* Problem to solve: Quote every line as given.

* Dataset extract:
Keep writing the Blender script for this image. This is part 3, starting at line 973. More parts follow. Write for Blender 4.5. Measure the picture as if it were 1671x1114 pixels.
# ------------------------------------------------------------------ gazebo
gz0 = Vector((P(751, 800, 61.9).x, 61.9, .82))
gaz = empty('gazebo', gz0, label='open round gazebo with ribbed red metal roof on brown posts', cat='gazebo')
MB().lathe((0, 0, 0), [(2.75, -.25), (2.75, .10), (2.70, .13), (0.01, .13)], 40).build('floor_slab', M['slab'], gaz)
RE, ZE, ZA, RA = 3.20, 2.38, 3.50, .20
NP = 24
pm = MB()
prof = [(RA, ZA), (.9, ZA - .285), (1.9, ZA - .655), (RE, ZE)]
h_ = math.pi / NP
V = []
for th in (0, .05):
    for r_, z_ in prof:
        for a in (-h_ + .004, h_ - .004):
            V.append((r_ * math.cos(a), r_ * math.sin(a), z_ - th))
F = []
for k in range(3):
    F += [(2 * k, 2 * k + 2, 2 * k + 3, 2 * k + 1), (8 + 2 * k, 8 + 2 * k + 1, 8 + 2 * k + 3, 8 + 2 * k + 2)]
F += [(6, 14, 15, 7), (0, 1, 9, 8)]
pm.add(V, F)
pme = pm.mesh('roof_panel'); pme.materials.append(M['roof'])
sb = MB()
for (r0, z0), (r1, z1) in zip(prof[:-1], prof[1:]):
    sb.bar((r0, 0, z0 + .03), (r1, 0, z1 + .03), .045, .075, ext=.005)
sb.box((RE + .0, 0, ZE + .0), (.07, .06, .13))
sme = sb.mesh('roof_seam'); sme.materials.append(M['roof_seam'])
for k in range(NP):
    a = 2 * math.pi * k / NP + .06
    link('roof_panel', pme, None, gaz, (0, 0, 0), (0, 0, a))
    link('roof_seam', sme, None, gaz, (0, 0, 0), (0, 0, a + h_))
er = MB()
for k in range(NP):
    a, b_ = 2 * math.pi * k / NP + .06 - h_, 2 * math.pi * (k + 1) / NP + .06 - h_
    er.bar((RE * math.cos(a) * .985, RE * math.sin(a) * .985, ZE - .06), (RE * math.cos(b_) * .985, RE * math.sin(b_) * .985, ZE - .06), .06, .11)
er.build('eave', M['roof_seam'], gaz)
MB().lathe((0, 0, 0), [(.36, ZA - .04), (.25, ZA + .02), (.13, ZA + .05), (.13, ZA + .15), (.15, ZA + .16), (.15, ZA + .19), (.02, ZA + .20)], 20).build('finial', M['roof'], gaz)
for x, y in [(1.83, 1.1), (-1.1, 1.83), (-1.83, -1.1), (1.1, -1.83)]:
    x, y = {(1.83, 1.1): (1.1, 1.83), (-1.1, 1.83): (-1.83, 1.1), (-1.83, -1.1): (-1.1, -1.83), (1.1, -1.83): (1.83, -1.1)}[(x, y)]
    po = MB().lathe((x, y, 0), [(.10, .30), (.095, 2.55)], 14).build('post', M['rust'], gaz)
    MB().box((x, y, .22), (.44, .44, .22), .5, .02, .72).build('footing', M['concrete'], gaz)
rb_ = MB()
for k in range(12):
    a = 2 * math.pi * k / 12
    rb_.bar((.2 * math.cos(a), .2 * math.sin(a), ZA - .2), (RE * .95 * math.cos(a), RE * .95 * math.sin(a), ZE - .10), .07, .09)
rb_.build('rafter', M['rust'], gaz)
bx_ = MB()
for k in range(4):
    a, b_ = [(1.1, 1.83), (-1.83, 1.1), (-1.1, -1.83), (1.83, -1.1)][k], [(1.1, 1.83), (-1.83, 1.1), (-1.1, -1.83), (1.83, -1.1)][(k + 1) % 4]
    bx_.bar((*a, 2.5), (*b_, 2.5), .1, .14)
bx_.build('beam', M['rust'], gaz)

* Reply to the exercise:
Keep writing the Blender script for this image. This is part 3, starting at line 973. More parts follow. Write for Blender 4.5. Measure the picture as if it were 1671x1114 pixels.
# ------------------------------------------------------------------ gazebo
gz0 = Vector((P(751, 800, 61.9).x, 61.9, .82))
gaz = empty('gazebo', gz0, label='open round gazebo with ribbed red metal roof on brown posts', cat='gazebo')
MB().lathe((0, 0, 0), [(2.75, -.25), (2.75, .10), (2.70, .13), (0.01, .13)], 40).build('floor_slab', M['slab'], gaz)
RE, ZE, ZA, RA = 3.20, 2.38, 3.50, .20
NP = 24
pm = MB()
prof = [(RA, ZA), (.9, ZA - .285), (1.9, ZA - .655), (RE, ZE)]
h_ = math.pi / NP
V = []
for th in (0, .05):
    for r_, z_ in prof:
        for a in (-h_ + .004, h_ - .004):
            V.append((r_ * math.cos(a), r_ * math.sin(a), z_ - th))
F = []
for k in range(3):
    F += [(2 * k, 2 * k + 2, 2 * k + 3, 2 * k + 1), (8 + 2 * k, 8 + 2 * k + 1, 8 + 2 * k + 3, 8 + 2 * k + 2)]
F += [(6, 14, 15, 7), (0, 1, 9, 8)]
pm.add(V, F)
pme = pm.mesh('roof_panel'); pme.materials.append(M['roof'])
sb = MB()
for (r0, z0), (r1, z1) in zip(prof[:-1], prof[1:]):
    sb.bar((r0, 0, z0 + .03), (r1, 0, z1 + .03), .045, .075, ext=.005)
sb.box((RE + .0, 0, ZE + .0), (.07, .06, .13))
sme = sb.mesh('roof_seam'); sme.materials.append(M['roof_seam'])
for k in range(NP):
    a = 2 * math.pi * k / NP + .06
    link('roof_panel', pme, None, gaz, (0, 0, 0), (0, 0, a))
    link('roof_seam', sme, None, gaz, (0, 0, 0), (0, 0, a + h_))
er = MB()
for k in range(NP):
    a, b_ = 2 * math.pi * k / NP + .06 - h_, 2 * math.pi * (k + 1) / NP + .06 - h_
    er.bar((RE * math.cos(a) * .985, RE * math.sin(a) * .985, ZE - .06), (RE * math.cos(b_) * .985, RE * math.sin(b_) * .985, ZE - .06), .06, .11)
er.build('eave', M['roof_seam'], gaz)
MB().lathe((0, 0, 0), [(.36, ZA - .04), (.25, ZA + .02), (.13, ZA + .05), (.13, ZA + .15), (.15, ZA + .16), (.15, ZA + .19), (.02, ZA + .20)], 20).build('finial', M['roof'], gaz)
for x, y in [(1.83, 1.1), (-1.1, 1.83), (-1.83, -1.1), (1.1, -1.83)]:
    x, y = {(1.83, 1.1): (1.1, 1.83), (-1.1, 1.83): (-1.83, 1.1), (-1.83, -1.1): (-1.1, -1.83), (1.1, -1.83): (1.83, -1.1)}[(x, y)]
    po = MB().lathe((x, y, 0), [(.10, .30), (.095, 2.55)], 14).build('post', M['rust'], gaz)
    MB().box((x, y, .22), (.44, .44, .22), .5, .02, .72).build('footing', M['concrete'], gaz)
rb_ = MB()
for k in range(12):
    a = 2 * math.pi * k / 12
    rb_.bar((.2 * math.cos(a), .2 * math.sin(a), ZA - .2), (RE * .95 * math.cos(a), RE * .95 * math.sin(a), ZE - .10), .07, .09)
rb_.build('rafter', M['rust'], gaz)
bx_ = MB()
for k in range(4):
    a, b_ = [(1.1, 1.83), (-1.83, 1.1), (-1.1, -1.83), (1.83, -1.1)][k], [(1.1, 1.83), (-1.83, 1.1), (-1.1, -1.83), (1.83, -1.1)][(k + 1) % 4]
    bx_.bar((*a, 2.5), (*b_, 2.5), .1, .14)
bx_.build('beam', M['rust'], gaz)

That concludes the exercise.